** Exercise **
Report the count of lines containing the word "pixels" in the entries below, and nothing more.

[Entries taken from a collection]
━━━━

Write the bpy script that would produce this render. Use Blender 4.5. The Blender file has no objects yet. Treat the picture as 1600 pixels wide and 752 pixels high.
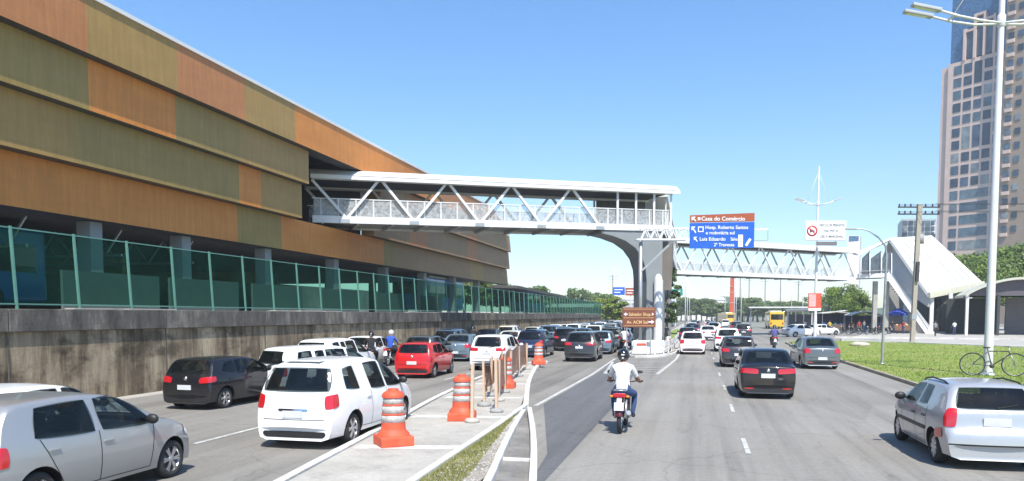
import bpy, bmesh, math, random
from math import sin, cos, tan, pi, radians, atan2, sqrt, hypot
from mathutils import Vector, Matrix
from mathutils.bvhtree import BVHTree
R = random.Random(7)
SC = bpy.context.scene
COL = SC.collection

# ------------------------------------------------------------------ camera calibration
FPX = 1200.0; PITCH = radians(3.6); PSI = math.atan(290 / 1200 * cos(PITCH)); EYE = 2.5
def ray(px, py):
    a = (px - 800) / FPX; b = -(py - 568) / FPX
    fy = cos(PITCH) + b * sin(PITCH); fz = -sin(PITCH) + b * cos(PITCH)
    return (a * cos(PSI) - fy * sin(PSI), a * sin(PSI) + fy * cos(PSI), fz)
def G(px, py, z=0.0):
    r = ray(px, py); t = (z - EYE) / r[2]
    return (r[0] * t, r[1] * t, z)
def at(px, py, d):
    r = ray(px, py); fd = -r[0] * sin(PSI) + r[1] * cos(PSI); t = d / fd
    return Vector((r[0] * t, r[1] * t, EYE + r[2] * t))

cam_d = bpy.data.cameras.new('camera'); cam = bpy.data.objects.new('camera', cam_d); COL.objects.link(cam)
cam.location = (0, 0, EYE); cam.rotation_euler = (pi / 2 - PITCH, 0, PSI)
cam_d.sensor_width = 36; cam_d.lens = 27.0; cam_d.shift_y = (568 - 376) / 1600.0
cam_d.clip_end = 6000; cam_d.clip_start = 0.05
SC.camera = cam

# ------------------------------------------------------------------ materials
def nodes(name):
    m = bpy.data.materials.new(name); m.use_nodes = True
    nt = m.node_tree; b = nt.nodes['Principled BSDF']
    return m, nt, b
def N(nt, t, **k):
    n = nt.nodes.new(t)
    for a, v in k.items():
        if a.startswith('i_'): n.inputs[a[2:].replace('_', ' ')].default_value = v
        else: setattr(n, a, v)
    return n
def ramp(nt, fac, stops):
    r = nt.nodes.new('ShaderNodeValToRGB'); e = r.color_ramp.elements
    while len(e) < len(stops): e.new(0.5)
    for i, (p, c) in enumerate(stops):
        e[i].position = p
        e[i].color = (c, c, c, 1) if isinstance(c, (int, float)) else (*c, 1)
    nt.links.new(fac, r.inputs[0]); return r.outputs[0]
def noise(nt, vec, scale, detail=4, rough=.6, mapscale=None):
    if mapscale:
        mp = N(nt, 'ShaderNodeMapping'); mp.inputs['Scale'].default_value = mapscale
        nt.links.new(vec, mp.inputs[0]); vec = mp.outputs[0]
    n = N(nt, 'ShaderNodeTexNoise'); n.inputs['Scale'].default_value = scale
    n.inputs['Detail'].default_value = detail; n.inputs['Roughness'].default_value = rough
    nt.links.new(vec, n.inputs['Vector']); return n.outputs[0]
def mix(nt, a, b, fac, mode='MIX'):
    m = N(nt, 'ShaderNodeMix', data_type='RGBA', blend_type=mode)
    for s, v in ((0, fac), (6, a), (7, b)):
        if hasattr(v, 'is_linked') or hasattr(v, 'links'): nt.links.new(v, m.inputs[s])
        else: m.inputs[s].default_value = v if s == 0 else (*v, 1)
    return m.outputs[2]
def bump(nt, b, h, strength, dist=.02):
    n = N(nt, 'ShaderNodeBump'); n.inputs['Strength'].default_value = strength; n.inputs['Distance'].default_value = dist
    nt.links.new(h, n.inputs['Height']); nt.links.new(n.outputs[0], b.inputs['Normal'])
def pos(nt): return N(nt, 'ShaderNodeNewGeometry').outputs['Position']
def obc(nt): return N(nt, 'ShaderNodeTexCoord').outputs['Object']

_mc = {}
def M(name, col, rough=.6, metal=0., coat=0., var=.12, vs=3., bmp=0., spec=.5):
    """plain material with a little procedural grime"""
    if name in _mc: return _mc[name]
    m, nt, b = nodes(name)
    v = noise(nt, obc(nt), vs, 5, .65)
    c = ramp(nt, v, [(.3, tuple(x * (1 - var) for x in col)), (.7, tuple(min(1, x * (1 + var * .6)) for x in col))])
    nt.links.new(c, b.inputs['Base Color'])
    b.inputs['Roughness'].default_value = rough; b.inputs['Metallic'].default_value = metal
    b.inputs['Coat Weight'].default_value = coat; b.inputs['Coat Roughness'].default_value = .05
    b.inputs['Specular IOR Level'].default_value = spec
    if bmp: bump(nt, b, noise(nt, obc(nt), vs * 12, 3), bmp)
    _mc[name] = m; return m
def paint(name, col, metal=0.):
    if name in _mc: return _mc[name]
    m, nt, b = nodes(name)
    dust = noise(nt, obc(nt), 2.2, 5, .7)
    z = N(nt, 'ShaderNodeSeparateXYZ'); nt.links.new(obc(nt), z.inputs[0])
    low = N(nt, 'ShaderNodeMapRange'); low.inputs['From Min'].default_value = .75; low.inputs['From Max'].default_value = .2
    nt.links.new(z.outputs[2], low.inputs[0])
    mul = N(nt, 'ShaderNodeMath', operation='MULTIPLY'); nt.links.new(low.outputs[0], mul.inputs[0]); nt.links.new(dust, mul.inputs[1])
    c = mix(nt, col, (.30, .27, .22), mul.outputs[0])
    m2 = N(nt, 'ShaderNodeMath', operation='MULTIPLY'); m2.inputs[1].default_value = .14
    nt.links.new(mul.outputs[0], m2.inputs[0])
    for l in list(nt.links):
        pass
    nt.links.new(m2.outputs[0], c.node.inputs[0])
    nt.links.new(c, b.inputs['Base Color'])
    rr = ramp(nt, dust, [(.3, .28), (.8, .5)]); nt.links.new(rr, b.inputs['Roughness'])
    b.inputs['Metallic'].default_value = metal
    b.inputs['Coat Weight'].default_value = .8; b.inputs['Coat Roughness'].default_value = .04; b.inputs['Specular IOR Level'].default_value = .12
    _mc[name] = m; return m

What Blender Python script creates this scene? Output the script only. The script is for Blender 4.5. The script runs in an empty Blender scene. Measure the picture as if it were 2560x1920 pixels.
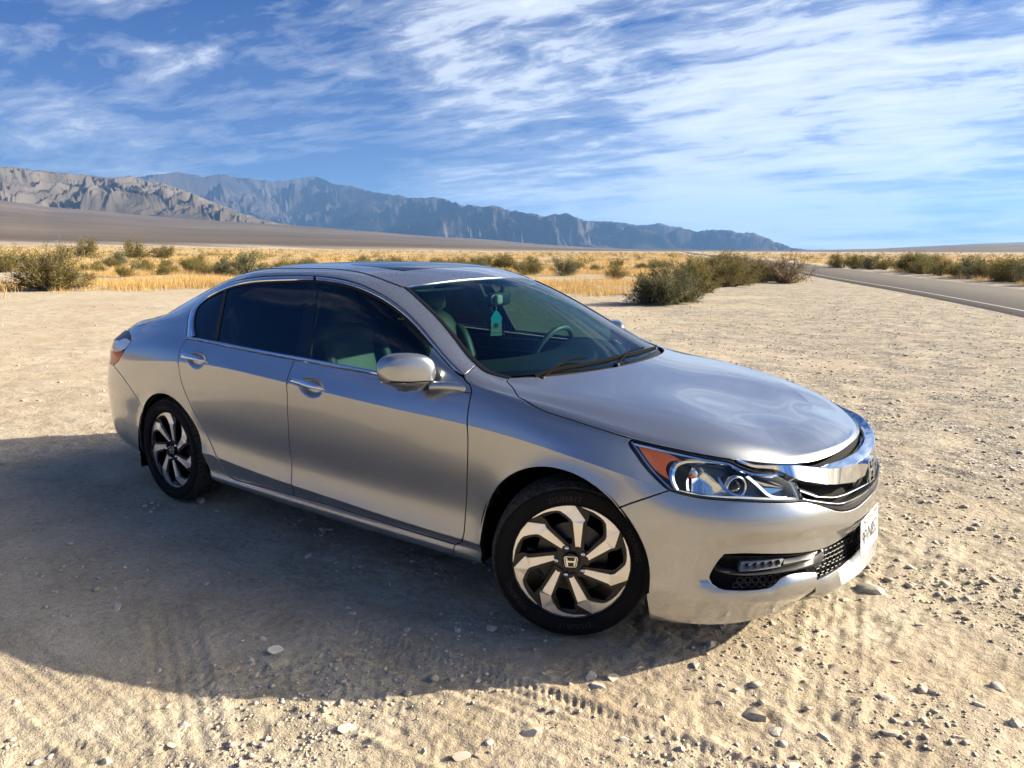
import bpy, math, random
import numpy as np
from mathutils import Vector, Matrix
from mathutils.geometry import delaunay_2d_cdt

SC = bpy.context.scene
COL = SC.collection
rad = math.radians

# ------------------------------------------------------------------ camera
CAM = np.array([1.596, -3.285, 1.527])
_yaw, _pit, _rol, FPX = rad(126.61), rad(-9.926), rad(0.16), 1914.7
_f = np.array([math.cos(_yaw) * math.cos(_pit), math.sin(_yaw) * math.cos(_pit), math.sin(_pit)])
_r = np.array([math.sin(_yaw), -math.cos(_yaw), 0.0])
_u = np.cross(_r, _f)
_r, _u = math.cos(_rol) * _r + math.sin(_rol) * _u, -math.sin(_rol) * _r + math.cos(_rol) * _u
cd = bpy.data.cameras.new('camera')
cam = bpy.data.objects.new('camera', cd)
COL.objects.link(cam)
SC.camera = cam
cd.sensor_width = 36
cd.lens = 36 * FPX / 2560
cd.clip_start = 0.05
cd.clip_end = 90000
cam.matrix_world = Matrix(((_r[0], _u[0], -_f[0], CAM[0]), (_r[1], _u[1], -_f[1], CAM[1]), (_r[2], _u[2], -_f[2], CAM[2]), (0, 0, 0, 1)))

# ------------------------------------------------------------------ sun, sky, exposure
SUNV = np.array([1.64, 1.56, 1.0])
SUNV = SUNV / np.linalg.norm(SUNV)
SUN_EL = math.asin(SUNV[2])
SUN_AZ = math.atan2(SUNV[0], SUNV[1])          # clockwise from +Y, as the Sky Texture wants
sl = bpy.data.lights.new('sun', 'SUN')
sl.energy = 5.0
sl.angle = rad(0.53)
sl.color = (1.0, 0.89, 0.70)
so = bpy.data.objects.new('sun', sl)
COL.objects.link(so)
so.rotation_euler = Vector(-SUNV).to_track_quat('-Z', 'Y').to_euler()
SC.view_settings.view_transform = 'Standard'
SC.view_settings.look = 'None'
SC.view_settings.exposure = 1.32
SC.view_settings.gamma = 1.0
SC.view_settings.use_curve_mapping = False
SC.cycles.use_denoising = True
SC.cycles.max_bounces = 10
SC.cycles.transparent_max_bounces = 24
SC.cycles.caustics_reflective = False
SC.cycles.caustics_refractive = False

W = bpy.data.worlds.new('World')
SC.world = W
W.use_nodes = True
nt = W.node_tree
bg = nt.nodes['Background']


def ND(t, kind, **kw):
    n = t.nodes.new(kind)
    for k, v in kw.items():
        if k.startswith('i_'):
            key = k[2:]
            key = int(key) if key.isdigit() else key.replace('_', ' ')
            n.inputs[key].default_value = v
        else:
            setattr(n, k, v)
    return n


def ramp(t, fac, stops, interp='LINEAR'):
    n = t.nodes.new('ShaderNodeValToRGB')
    n.color_ramp.interpolation = interp
    e = n.color_ramp.elements
    while len(e) < len(stops):
        e.new(0.5)
    for el, (p, c) in zip(e, stops):
        el.position = p
        el.color = c if len(c) == 4 else (*c, 1)
    if fac is not None:
        t.links.new(fac, n.inputs[0])
    return n.outputs[0]


def g3(v):
    return (v, v, v, 1)


def math_n(t, op, a, b=None, c=None, clamp=False):
    n = t.nodes.new('ShaderNodeMath')
    n.operation = op
    n.use_clamp = clamp
    for i, x in enumerate((a, b, c)):
        if x is None:
            continue
        if isinstance(x, (int, float)):
            n.inputs[i].default_value = x
        else:
            t.links.new(x, n.inputs[i])
    return n.outputs[0]


def mixc(t, fac, a, b, mode='MIX'):
    n = t.nodes.new('ShaderNodeMix')
    n.data_type = 'RGBA'
    n.blend_type = mode
    for sock, x in ((n.inputs[0], fac), (n.inputs[6], a), (n.inputs[7], b)):
        if isinstance(x, (int, float)):
            sock.default_value = x
        elif isinstance(x, tuple):
            sock.default_value = x if len(x) == 4 else (*x, 1)
        else:
            t.links.new(x, sock)
    return n.outputs[2]


def mat(name, col=(.5, .5, .5), rough=.5, metal=0.0, **kw):
    m = bpy.data.materials.new(name)
    m.use_nodes = True
    b = m.node_tree.nodes['Principled BSDF']
    b.inputs['Base Color'].default_value = (*col, 1)
    b.inputs['Roughness'].default_value = rough
    b.inputs['Metallic'].default_value = metal
    for k, v in kw.items():
        b.inputs[k.replace('_', ' ')].default_value = v
    return m



sky = ND(nt, 'ShaderNodeTexSky', sky_type='NISHITA', sun_disc=False, sun_elevation=SUN_EL, sun_rotation=SUN_AZ,
        air_density=1.0, dust_density=0.5, ozone_density=2.5, altitude=100)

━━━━

** Answer for this exercise **
2